====== RECORDS TO PROCESS ======
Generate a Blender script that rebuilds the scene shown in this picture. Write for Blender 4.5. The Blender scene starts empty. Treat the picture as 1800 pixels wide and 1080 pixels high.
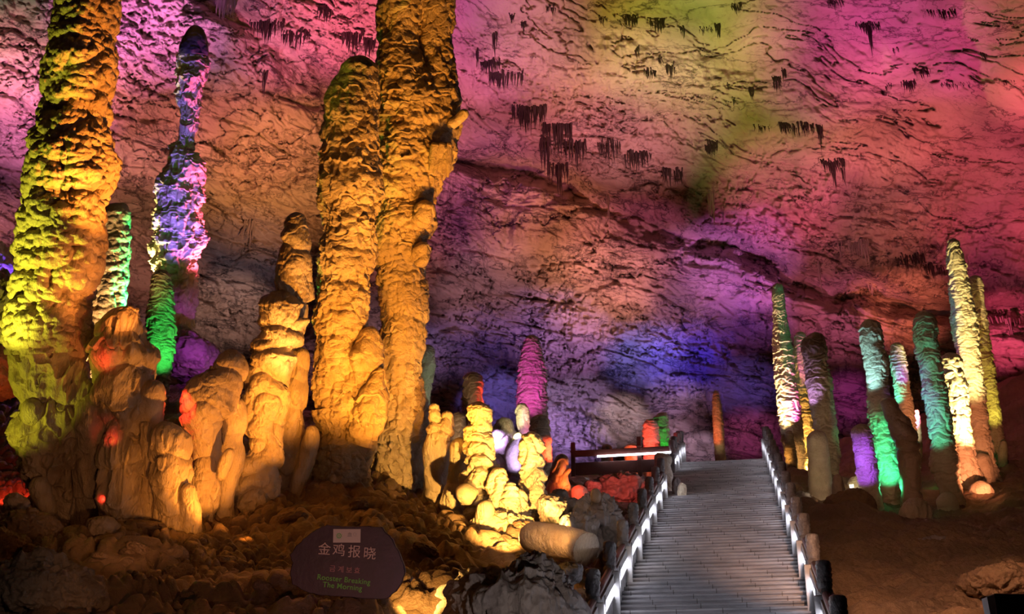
import bpy, math
import numpy as np
from mathutils import Vector, Matrix

# ------------------------------------------------------------------ camera
F = 2200.0                       # focal length in pixels of the 1800 px wide frame
PITCH = math.radians(21.8)
SP, CP = math.sin(PITCH), math.cos(PITCH)
sc = bpy.context.scene
COL = sc.collection
cd = bpy.data.cameras.new('camera'); cam = bpy.data.objects.new('camera', cd); COL.objects.link(cam)
cd.sensor_width = 36.0; cd.lens = 36.0 * F / 1800.0; cd.clip_end = 500
cam.location = (0, 0, 0); cam.rotation_euler = (math.pi / 2 + PITCH, 0, 0)
sc.camera = cam
w = bpy.data.worlds.new('world'); sc.world = w; w.use_nodes = True
w.node_tree.nodes['Background'].inputs[0].default_value = (0.02, 0.015, 0.03, 1)
w.node_tree.nodes['Background'].inputs[1].default_value = 0.3
sc.view_settings.view_transform = 'Standard'
try: sc.view_settings.look = 'None'
except Exception: pass
sc.view_settings.exposure = 0.0; sc.view_settings.gamma = 1.0
sc.view_settings.use_curve_mapping = False
sc.cycles.use_denoising = True
sc.cycles.max_bounces = 5; sc.cycles.diffuse_bounces = 3; sc.cycles.glossy_bounces = 2
sc.cycles.sample_clamp_indirect = 3.0; sc.cycles.caustics_reflective = False
sc.cycles.use_light_tree = True


def at(px, py, Z):
    """the place Z metres in front of the viewer that lies along a given line of sight"""
    x = (px - 900.0) / F; y = (540.0 - py) / F
    return Vector((x * Z, (CP - y * SP) * Z, (SP + y * CP) * Z))


def at_np(px, py, Z):
    x = (px - 900.0) / F; y = (540.0 - py) / F
    return np.stack([x * Z, (CP - y * SP) * Z, (SP + y * CP) * Z], -1)


# stair frame
US = np.array([386 / F, CP + 63 / F * SP, SP - 63 / F * CP])
AZ = math.atan2(US[0], US[1])
UW = np.array([math.cos(AZ), -math.sin(AZ), 0.0])
DST = 3.66
A0 = np.array([0.0, DST * SP, -DST * CP])


def stair(t, c, h=0.0):
    p = A0 + US * t + UW * c
    return Vector((p[0], p[1], p[2] + h))


T_END = 38.2

# ------------------------------------------------------------------ noise
def _hash(ix, iy, iz, seed):
    h = (ix.astype(np.int64) * 374761393 + iy.astype(np.int64) * 668265263 + iz.astype(np.int64) * 1274126177 + seed * 974634777) & 0xFFFFFFFF
    h = ((h ^ (h >> 13)) * 1274126177) & 0xFFFFFFFF
    h = ((h ^ (h >> 15)) * 2246822519) & 0xFFFFFFFF
    return ((h ^ (h >> 16)) & 0xFFFFFF).astype(np.float32) / 16777215.0


def vn(P, seed=0):
    """value noise, -1..1"""
    I = np.floor(P); f = (P - I).astype(np.float32); I = I.astype(np.int64)
    u = f * f * f * (f * (f * 6 - 15) + 10)
    out = 0
    for dx in (0, 1):
        wx = u[..., 0] if dx else 1 - u[..., 0]
        for dy in (0, 1):
            wy = u[..., 1] if dy else 1 - u[..., 1]
            for dz in (0, 1):
                wz = u[..., 2] if dz else 1 - u[..., 2]
                out = out + wx * wy * wz * _hash(I[..., 0] + dx, I[..., 1] + dy, I[..., 2] + dz, seed)
    return out * 2 - 1


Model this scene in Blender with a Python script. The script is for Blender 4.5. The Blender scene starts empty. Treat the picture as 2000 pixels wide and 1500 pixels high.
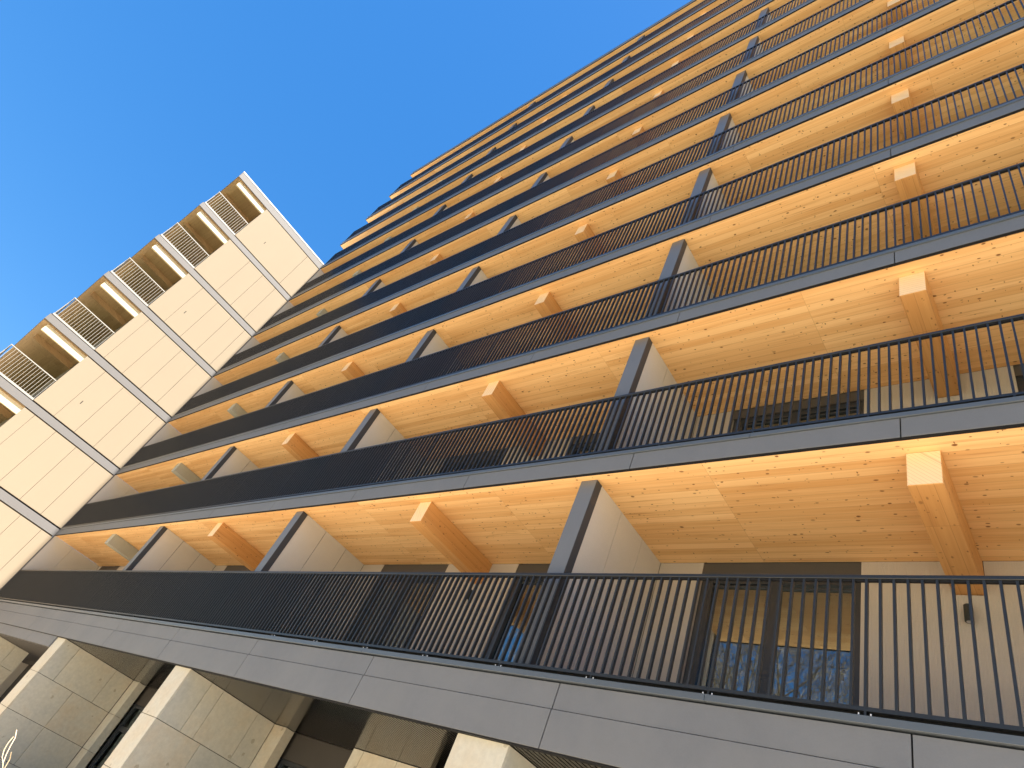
import bpy, math, random
from mathutils import Vector, Matrix
R = math.radians
SC = bpy.context.scene
COL = SC.collection

# ------------------------------------------------------------------ camera, sky, sun, exposure
G = 6.45                      # height of the first-floor wooden ceiling above the pavement
cd = bpy.data.cameras.new('camera')
cam = bpy.data.objects.new('camera', cd)
COL.objects.link(cam)
RV = Vector((0.75063276, 0.54921097, 0.36731154)); UV = Vector((0.18610414, -0.70916509, 0.68003685)); FV = Vector((-0.63396822, 0.44209974, 0.63453299))
M = Matrix((RV, UV, -FV)).transposed().to_4x4()
M.translation = Vector((4.667, -5.201, G - 4.840))
cam.matrix_world = M
cd.sensor_width = 36.0
cd.lens = 22.053
cd.clip_start = 0.05
cd.clip_end = 2000
SC.camera = cam

SUN_EL = R(60.0)
SUN_AZ = R(0.1)               # measured from +X, minus = towards the viewer's side of the facade
sun_dir = Vector((math.cos(SUN_EL) * math.cos(SUN_AZ), math.cos(SUN_EL) * math.sin(SUN_AZ), math.sin(SUN_EL)))
W = bpy.data.worlds.new('World')
SC.world = W
W.use_nodes = True
wn = W.node_tree.nodes; wl = W.node_tree.links
wn.clear()
wo = wn.new('ShaderNodeOutputWorld'); bg = wn.new('ShaderNodeBackground'); sky = wn.new('ShaderNodeTexSky')
sky.sky_type = 'NISHITA'
sky.sun_disc = False
sky.sun_elevation = SUN_EL
sky.sun_rotation = math.pi / 2 - math.atan2(sun_dir.y, sun_dir.x)
sky.air_density = 1.0; sky.dust_density = 0.35; sky.ozone_density = 2.2
bg.inputs['Strength'].default_value = 0.068
# deeper blue and a gentler fall-off towards the horizon than the plain model gives
hs = wn.new('ShaderNodeSeparateColor'); hs.mode = 'HSV'
hc = wn.new('ShaderNodeCombineColor'); hc.mode = 'HSV'
vp = wn.new('ShaderNodeMath'); vp.operation = 'POWER'; vp.inputs[1].default_value = 0.40
vm = wn.new('ShaderNodeMath'); vm.operation = 'MULTIPLY'; vm.inputs[1].default_value = 1.45
sm = wn.new('ShaderNodeMath'); sm.operation = 'MULTIPLY'; sm.inputs[1].default_value = 1.34; sm.use_clamp = True
wl.new(sky.outputs[0], hs.inputs[0]); wl.new(hs.outputs[0], hc.inputs[0])
wl.new(hs.outputs[1], sm.inputs[0]); wl.new(sm.outputs[0], hc.inputs[1])
wl.new(hs.outputs[2], vp.inputs[0]); wl.new(vp.outputs[0], vm.inputs[0]); wl.new(vm.outputs[0], hc.inputs[2])
wl.new(hc.outputs[0], bg.inputs[0]); wl.new(bg.outputs[0], wo.inputs[0])
sl = bpy.data.lights.new('sun', 'SUN')
sl.energy = 3.0; sl.angle = R(0.5); sl.color = (1.0, 0.93, 0.82)
so = bpy.data.objects.new('sun', sl)
so.rotation_euler = sun_dir.to_track_quat('Z', 'Y').to_euler()
so.location = sun_dir * 120
COL.objects.link(so)
SC.view_settings.view_transform = 'Standard'
SC.view_settings.look = 'None'
SC.view_settings.exposure = 2.52
SC.view_settings.gamma = 1.0

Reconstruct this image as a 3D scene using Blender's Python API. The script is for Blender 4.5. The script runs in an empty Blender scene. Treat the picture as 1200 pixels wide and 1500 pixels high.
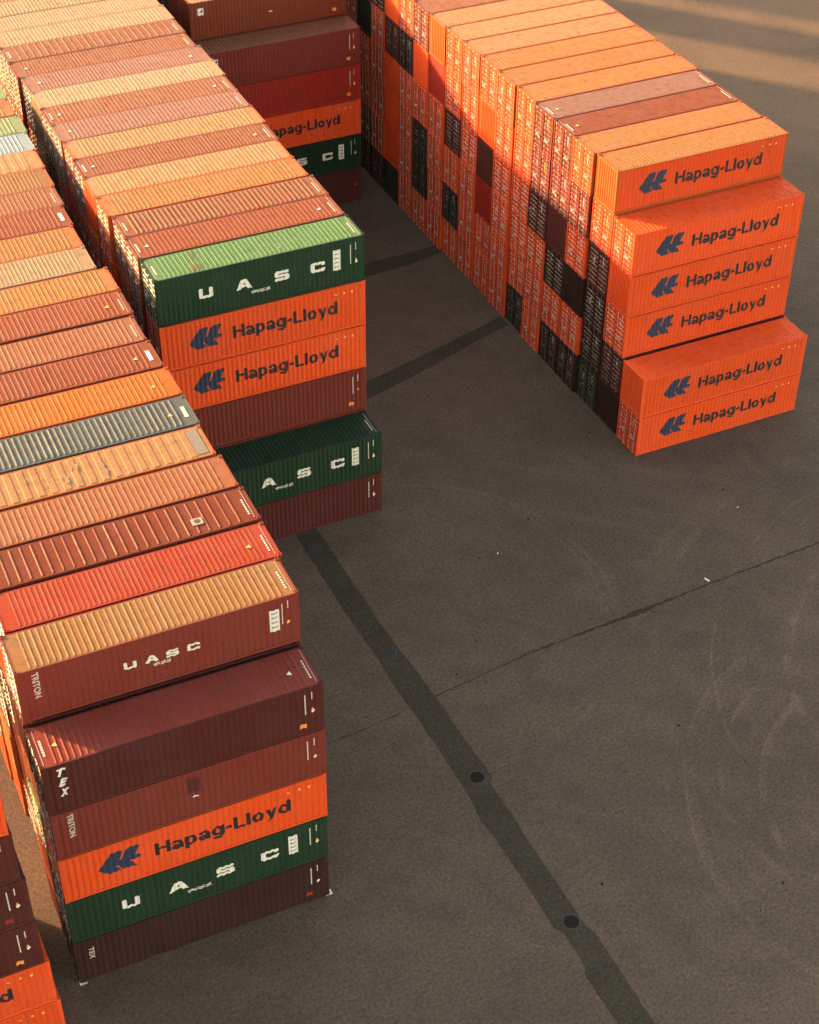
import bpy, bmesh, math, random
from mathutils import Matrix, Vector
random.seed(7)
S = bpy.context.scene
COL = S.collection

# ---------------------------------------------------------------- camera
cd = bpy.data.cameras.new('camera'); cam = bpy.data.objects.new('camera', cd); COL.objects.link(cam)
cd.sensor_fit = 'HORIZONTAL'; cd.sensor_width = 36.0; cd.lens = 2436.887 / 1200 * 36.0
cd.clip_start = 0.5; cd.clip_end = 3000
M = [[0.9049455429480033, 0.26473465556589926, -0.33315030607962537],
     [-0.42544073048675046, 0.5786821051047278, -0.6957925021689014],
     [0.008587732031422672, 0.7713900332347867, 0.636304697047406]]
m4 = Matrix(M).to_4x4(); m4.translation = Vector((0, 0, 64.549)); cam.matrix_world = m4
S.camera = cam

# ---------------------------------------------------------------- light
SUN_EL = math.radians(12.6)
SUN_AZ = math.atan2(-1.0, 1.14)          # bearing from +Y (clockwise); the sun stands to the back left
w = bpy.data.worlds.new('World'); S.world = w; w.use_nodes = True
nt = w.node_tree; nt.nodes.clear()
sky = nt.nodes.new('ShaderNodeTexSky'); sky.sky_type = 'NISHITA'; sky.sun_disc = False
sky.sun_elevation = SUN_EL; sky.sun_rotation = SUN_AZ
sky.air_density = 1.0; sky.dust_density = 1.0; sky.ozone_density = 0.6
bg = nt.nodes.new('ShaderNodeBackground'); bg.inputs['Strength'].default_value = 0.15
wo = nt.nodes.new('ShaderNodeOutputWorld')
warm = nt.nodes.new('ShaderNodeMix'); warm.data_type = 'RGBA'; warm.blend_type = 'MULTIPLY'; warm.inputs[0].default_value = 1.0
warm.inputs[7].default_value = (1.0, .735, .535, 1)      # dusty evening air takes the blue out of the whole sky
nt.links.new(sky.outputs[0], warm.inputs[6]); nt.links.new(warm.outputs[2], bg.inputs[0]); nt.links.new(bg.outputs[0], wo.inputs[0])
ld = bpy.data.lights.new('sun', 'SUN'); ld.energy = 3.2; ld.angle = math.radians(2.1); ld.color = (1.0, 0.58, 0.26)
sun = bpy.data.objects.new('sun', ld); COL.objects.link(sun)
sd = Vector((math.sin(SUN_AZ) * math.cos(SUN_EL), math.cos(SUN_AZ) * math.cos(SUN_EL), math.sin(SUN_EL)))
sun.rotation_euler = sd.to_track_quat('Z', 'Y').to_euler(); sun.location = (-60, 60, 60)

vs = S.view_settings
vs.view_transform = 'Standard'; vs.look = 'None'; vs.gamma = 1.0; vs.use_curve_mapping = False
vs.exposure = 3.4
S.cycles.use_denoising = True
S.cycles.max_bounces = 10; S.cycles.diffuse_bounces = 8

# ---------------------------------------------------------------- materials
def nodes(name):
    m = bpy.data.materials.new(name); m.use_nodes = True
    t = m.node_tree; b = t.nodes['Principled BSDF']
    return m, t, b
def N(t, ty, **k):
    n = t.nodes.new(ty)
    for a, v in k.items():
        if a in ('op', 'operation'): n.operation = v
        elif a == 'blend': n.data_type = 'RGBA'; n.blend_type = v
        else: setattr(n, a, v)
    return n
def math_(t, op, a, b=None, c=None):
    n = t.nodes.new('ShaderNodeMath'); n.operation = op
    for i, v in enumerate((a, b, c)):
        if v is None: continue
        if isinstance(v, (int, float)): n.inputs[i].default_value = v
        else: t.links.new(v, n.inputs[i])
    return n.outputs[0]
def mixc(t, fac, a, b, blend='MIX'):
    n = t.nodes.new('ShaderNodeMix'); n.data_type = 'RGBA'; n.blend_type = blend
    for s, v in ((n.inputs[0], fac), (n.inputs[6], a), (n.inputs[7], b)):
        if isinstance(v, (int, float)): s.default_value = v
        elif isinstance(v, tuple): s.default_value = v if len(v) == 4 else (*v, 1)
        else: t.links.new(v, s)
    return n.outputs[2]
def noise(t, vec, scale, detail=4, rough=.55):
    n = t.nodes.new('ShaderNodeTexNoise'); n.inputs['Scale'].default_value = scale
    n.inputs['Detail'].default_value = detail; n.inputs['Roughness'].default_value = rough
    t.links.new(vec, n.inputs['Vector']); return n.outputs[0]
def ramp(t, v, lo, hi, a=0., b=1.):
    n = t.nodes.new('ShaderNodeMapRange'); n.interpolation_type = 'SMOOTHSTEP'
    t.links.new(v, n.inputs[0])
    for i, x in ((1, lo), (2, hi), (3, a), (4, b)): n.inputs[i].default_value = x
    return n.outputs[0]
def scaled(t, vec, s):
    n = t.nodes.new('ShaderNodeVectorMath'); n.operation = 'MULTIPLY'; t.links.new(vec, n.inputs[0])
    n.inputs[1].default_value = s; return n.outputs[0]

PAINT = {}
def paint(name, col, rough=.5, dirt=.35, rust=.25, chalk=.25, streak=(1.6, 1.6, .18), spec=.1):
    """weathered container paint: tone drift, streaks of dirt, chalking, rust freckles"""
    if name in PAINT: return PAINT[name]
    m, t, b = nodes(name)
    tc = N(t, 'ShaderNodeTexCoord'); oi = N(t, 'ShaderNodeObjectInfo')
    off = N(t, 'ShaderNodeVectorMath', operation='SCALE'); off.inputs[0].default_value = (37., 91., 53.)
    t.links.new(oi.outputs['Random'], off.inputs['Scale'])
    v = N(t, 'ShaderNodeVectorMath', operation='ADD')
    t.links.new(tc.outputs['Object'], v.inputs[0]); t.links.new(off.outputs[0], v.inputs[1]); v = v.outputs[0]
    big = noise(t, v, .45, 3); strk = noise(t, scaled(t, v, streak), 2.2, 5, .6); fine = noise(t, v, 9., 5, .65)
    c = mixc(t, ramp(t, big, .3, .7, 0, chalk), col, tuple(.55 * x + .45 * (.35 * sum(col) / 1.2 + .10) for x in col))
    c = mixc(t, ramp(t, strk, .48, .75, 0, dirt), c, tuple(.42 * x + .012 for x in col))
    rs = math_(t, 'MULTIPLY', ramp(t, fine, .60, .72), ramp(t, big, .45, .62))
    c = mixc(t, math_(t, 'MULTIPLY', rs, rust), c, (.10, .038, .016))
    val = math_(t, 'ADD', .9, math_(t, 'MULTIPLY', oi.outputs['Random'], .2))
    fv = math_(t, 'MULTIPLY', val, ramp(t, fine, .25, .75, .88, 1.12))
    h = N(t, 'ShaderNodeHueSaturation'); t.links.new(c, h.inputs['Color']); t.links.new(fv, h.inputs['Value'])
    t.links.new(h.outputs[0], b.inputs['Base Color'])
    t.links.new(ramp(t, strk, .3, .8, rough - .08, rough + .2), b.inputs['Roughness'])
    b.inputs['Specular IOR Level'].default_value = spec
    bp = N(t, 'ShaderNodeBump'); bp.inputs['Strength'].default_value = .25; bp.inputs['Distance'].default_value = .02
    t.links.new(noise(t, v, 2.6, 3), bp.inputs['Height']); t.links.new(bp.outputs[0], b.inputs['Normal'])
    PAINT[name] = m; return m

# base colours (reflectance of the paint itself)
BASE = {
 'orange':      (.46, .050, .009), 'orange_faded': (.195, .082, .024), 'orange_pale': (.205, .108, .046), 'orange_bright': (.26, .066, .008), 'orange_rail': (.24, .055, .013),
 'tan':         (.145, .070, .025),  'tan_pale': (.19, .122, .064),  'sand': (.21, .130, .072),
 'terracotta':  (.130, .033, .013), 'terracotta_light': (.155, .055, .024), 'redbrown': (.100, .021, .009),
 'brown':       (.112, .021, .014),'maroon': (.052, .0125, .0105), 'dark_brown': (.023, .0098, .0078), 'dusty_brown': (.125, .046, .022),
 'red':         (.165, .022, .0085), 'deep_red': (.20, .016, .010), 'pink': (.165, .073, .050), 'mauve': (.125, .062, .044),
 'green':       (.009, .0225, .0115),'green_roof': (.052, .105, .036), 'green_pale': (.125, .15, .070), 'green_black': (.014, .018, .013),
 'greyblue':    (.058, .066, .060), 'lightblue': (.16, .20, .21), 'black': (.018, .016, .016),
}
def P(k):
    big = k in ('orange_faded', 'orange_pale', 'tan', 'tan_pale', 'sand', 'pink', 'mauve', 'green_roof', 'greyblue')
    return paint('paint_' + k, BASE[k], rough=.58 if big else .5, dirt=.35 if big else .36, rust=.45 if big else .6,
                 chalk=.22 if big else .07)
def PR(k):      # roof sheets: sun bleached, blotched by puddles, a little sheen left on the ribs
    return paint('roof_' + k, BASE[k], rough=.50, dirt=.55, rust=.6, chalk=.10, streak=(1.1, 1.1, .5), spec=.055)
def PD_(k):     # door leaves: grimier and glossier than the walls
    return paint('door_' + k, tuple(.82 * x for x in BASE[k]), rough=.30, dirt=.5, rust=.4, chalk=.06, streak=(2.4, 2.4, .35), spec=.22)
def flat(name, col, rough=.6, metal=0.):
    m, t, b = nodes(name)
    tc = N(t, 'ShaderNodeTexCoord'); n = noise(t, tc.outputs['Object'], 6., 4)
    c = mixc(t, ramp(t, n, .35, .7, 0, .35), col, tuple(.6 * x for x in col))
    t.links.new(c, b.inputs['Base Color']); b.inputs['Roughness'].default_value = rough; b.inputs['Metallic'].default_value = metal
    return m
M_WHITE = flat('white_lettering', (.50, .48, .42)); M_INK = flat('black_lettering', (.007, .007, .009))
M_BLUE = flat('navy_emblem', (.008, .018, .042)); M_GALV = flat('galvanised_steel', (.34, .31, .27), .45, .2)
M_DARKROD = flat('dull_steel', (.085, .065, .055), .5, .1); M_ORANGE_STICK = flat('orange_sticker', (.62, .18, .03)); M_YELLOW = flat('yellow_sticker', (.55, .36, .08))
M_FADED = flat('faded_lettering', (.36, .31, .25)); M_GREY = flat('grey_plate', (.33, .28, .22)); M_RUBBER = flat('black_gasket', (.02, .02, .02)); M_ENDPATCH = flat('greyed_sheet', (.10, .082, .052)); M_GREYPATCH = flat('dull_patch', (.23, .165, .10))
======
GIVEN EXERCISE: Your task is to gather every line with the word "high" and copy it.

CORRECT ANSWER:
Generate a Blender script that rebuilds the scene shown in this picture. Write for Blender 4.5. The Blender scene starts empty. Treat the picture as 1800 pixels wide and 1080 pixels high.
Model this scene in Blender with a Python script. The script is for Blender 4.5. The Blender scene starts empty. Treat the picture as 2000 pixels wide and 1500 pixels high.
Reconstruct this image as a 3D scene using Blender's Python API. The script is for Blender 4.5. The script runs in an empty Blender scene. Treat the picture as 1200 pixels wide and 1500 pixels high.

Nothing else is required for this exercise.